MEMPHIS - In the back room of a theater, John Renken, 37, a pastor, recently led a group of young men in prayer.

“Father, we thank you for tonight,” he said. “We pray that we will be a representation of you.”


An hour later, a member of his flock who had bowed his head was now unleashing a torrent of blows on an opponent, and Mr. Renken was offering guidance that was not exactly prayerful.

“Hard punches!” he shouted from the sidelines of a martial arts event called Cage Assault. “Finish the fight! To the head! To the head!”

The young man was a member of a fight team at Xtreme Ministries, a small church near Nashville that doubles as a mixed martial arts academy.

Mr. Renken, who founded the church and academy, doubles as the team’s coach. The school’s motto is “Where Feet, Fist and Faith Collide.” Mr. Renken’s ministry is one of a small but growing number of evangelical churches that have embraced mixed martial arts - a sport with a reputation for violence and blood that combines kickboxing, wrestling and other fighting styles - to reach and convert young men, whose church attendance has been persistently low.

Recruitment efforts at the churches, which are predominantly white, involve fight night television viewing parties and lecture series that use ultimate fighting to explain how Christ fought for what he believed in. Other ministers go further, hosting or participating in live events.

The goal, these pastors say, is to inject some machismo into their ministries - and into the image of Jesus - in the hope of making Christianity more appealing. “Compassion and love - we agree with all that stuff, too,” said Brandon Beals, 37, the lead pastor at Canyon Creek Church outside of Seattle. “But what led me to find Christ was that Jesus was a fighter.”

The outreach is part of a larger and more longstanding effort on the part of some ministers who fear that their churches have become too feminized, promoting kindness and compassion at the expense of strength and responsibility.
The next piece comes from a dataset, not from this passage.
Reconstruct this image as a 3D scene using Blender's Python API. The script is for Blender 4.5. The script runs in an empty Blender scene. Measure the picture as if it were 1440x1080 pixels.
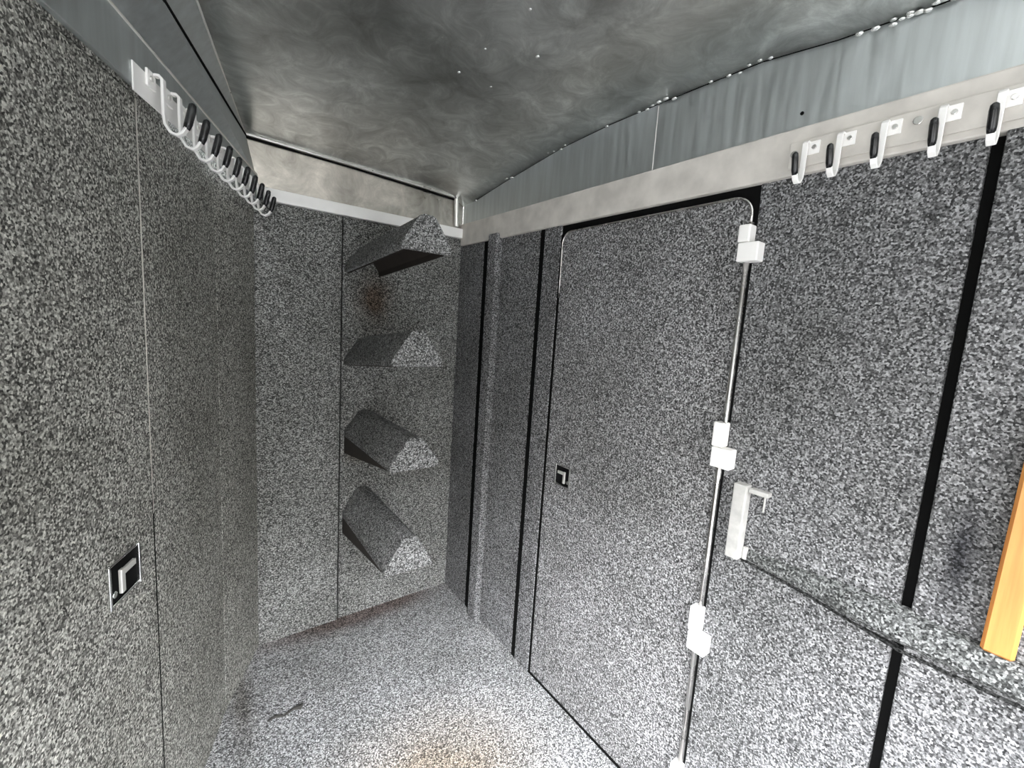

“The man should be the overall leader of the household,” said Ryan Dobson, 39, a pastor and fan of mixed martial arts who is the son of James C. Dobson, the founder of Focus on the Family, a prominent evangelical group. “We’ve raised a generation of little boys.”

These pastors say the marriage of faith and fighting is intended to promote Christian values, quoting verses like “fight the good fight of faith” from Timothy 6:12. Several put the number of churches taking up mixed martial arts at roughly 700 of an estimated 115,000 white evangelical churches in America. Fighting as a metaphor has resonated with some young men.

“I’m fighting to provide a better quality of life for my family and provide them with things that I didn’t have growing up,” said Mike Thompson, 32, a former gang member and student of Mr. Renken’s who fights under the nickname the Fury. “Once I accepted Christ in my life,” Mr. Thompson said, “I realized that a person can fight for good.”

Yet even among more experimental sects, mixed martial arts has critics.

“What you attract people to Christ with is also what you need to get people to stay,” said Eugene Cho, 39, a pastor at Quest Church, an evangelical congregation in Seattle. “I don’t live for the Jesus who eats red meat, drinks beer and beats on other men.”

But Paul Burress, 35, a chaplain and fight coach at Victory Baptist Church in Rochester, New York, said mixed martial arts had given his students a chance to work on body, soul and spirit. “Win or lose, we represent Jesus,” he said. “And we win most of the time.”

But on that cold night in Memphis, Mr. Renken, the pastor from Xtreme Ministries, watched as two of his three fighters were beaten, one emerging with a broken ankle.

Another, Jesse Johnson, 20, a potential convert, was subdued in a chokehold and decided not to return home with the other church members after his bout. He stayed in Memphis, drinking and carousing with friends along Beale Street, this city’s raucous, neon-lighted strip of bars.